Faccio mente locale per un attimo e mi rendo conto che Shasa mi sta portando in territori fantastici e finora inesplorati. Mi sembra di sognare ad occhi aperti… è da 3 ore che timono “in automatico” (neanche fossi il Giapponese!) surfando sulle onde, facendo volare letteralmente questa barca, in un’immeritata sintonia con mare, barca e vento (così mi pare) e lo so perché la mia mano muove la barra del timone come per effetto di un riflesso involontario, un riflesso condizionato da quel che percepisco “inconsciamente” dal mix di rumore della scia (è prezioso e utile!), dal vento su pelle e vele, dal movimento della barca e dalle stelle. Timono senza che debba pensarci su, e se invece ci penso e provo ad “applicarmi” finisce che mi distraggo e regalo al mare qualche grado di fuori rotta. Inoltre (gulp! Ma sto sognando o no?) è da ore che faccio la rotta usando come (flebile) riferimento non tanto la bussola (che è già scarsamente illuminata) o il Gps (il nuovo Lowrance D’Arabia, che non aiuta molto), ma soprattutto guardando le stelle! È incredibile. Nel senso che sono io il primo a non credere a quello che sto facendo. Ma è vero. Prendo la rotta guardando la bussola, poi mi scelgo un paio di stelle come riferimento rispetto alle sartie o alla prua e poi vado avanti così per qualche minuto, continuando a correggere l’arrivo delle onde per tenere la barca in assetto senza perdere la direzione, immerso nell’oscurità più totale che abbia mai visto in traversata.

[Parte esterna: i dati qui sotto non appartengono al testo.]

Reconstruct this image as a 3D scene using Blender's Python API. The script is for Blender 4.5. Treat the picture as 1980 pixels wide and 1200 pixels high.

Nella seconda metà della nostra rotta Fabrizio riemerge e ci teniamo compagnia per delle piacevoli mezzore. Troviamo un po’ di traffico, la bora scompare e il mare si spiana… Ricompare anche il riposato Giapu e prima io e poi Filo scendiamo a dormire. Mi addormento sognando quello che facevo, sempre sognando, fino a poco fa.
Riemergo dal tambuccio che fuori è chiaro da poco, attorno nebbiolina e poco vento, e siamo in vista di Ravenna. Manca un’oretta e chiacchieriamo un po’. Ringrazio Fabrizio per la fiducia di avermi lasciato il timone in mano e per il conseguente regalo vissuto in prima persona. E in silenzio ci prepariamo psicologicamente all’atterraggio definitivo, che concluderà questa incredibile Barcolana 2015 e ci restituirà alla vita normale (che tutto sommato, vista da qui, di “normale” ha poco). Non sono ancora le 7 che abbiamo già ormeggiato. Facciamo due calcoli e zàcchete! restiamo di stucco. Abbiamo tenuto una media forse mai vista prima da Fabrizio su Shasa lungo la rotta Trieste-Ravenna (95 miglia), compiuta in 13,5 ore (al netto dei tempi morti per le riparazioni varie nel Golfo di Trieste), ad una media (media!) di 7 nodi. Sette nodi, con punte di 9.3 e fasi Rem ad occhi aperti.
Camminando verso la macchina non possiamo voltarci per guardare indietro. Ma ringraziamo, molto.